I had a burst of inspiration as I was staring at the router today; I realized that I could put the Super-PID in at least 2 different places on the gantry (one on the Y axis and one on the Z axis) that would allow me to have the S-PID LCD in a useful spot, but also minimize wire runs, especially ones that needed to move with the gantry. Putting the S-PID closer to the PC means that I’d need to “homerun” 5 cables (110VAC, RPM Sensor, and 3 home switches), but putting the S-PID on the gantry somewhere means I’d only have to run 2 (110VAC and the CAT-5 all-in-one cable), and the 3 home switches could be wired in such a way that they could all be part of the gantry, without extra wires going back to the PC. Nifty!
OK, put the S-PID on the gantry. Now I need to figure out how the all-in-one cable gets broken out.
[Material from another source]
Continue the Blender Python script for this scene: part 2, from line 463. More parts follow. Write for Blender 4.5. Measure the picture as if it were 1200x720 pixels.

My current thought is to add it to the S-PID case itself (which of course needs to be built), although I could picture making an intermediary box that splits the cable out into “cable for the S-PID (5 pins)” and “cables for the other inputs (3 inputs)”. Nah, that seems too complicated. OK, just push it all to the S-PID and have 2 connector blocks; one for the all-in-one cable, and one for the home switches.
To differentiate the two (and because each home switch needs +5v and GND), I can use DB9 for the all-in-one connection (and I can decide on gender based on not confusing it with a motor cable end), and I can then break out the home switches into servo connections (they all go to a single input, ORed together, but each one needs its own 3-wire connection). I could put these on another DB-9 if I wanted, and make up a special RJ-45 with 3 tails coming out of it. For modularity’s sake, I think I’d rather have these as 3 cables.
Time to get wiring.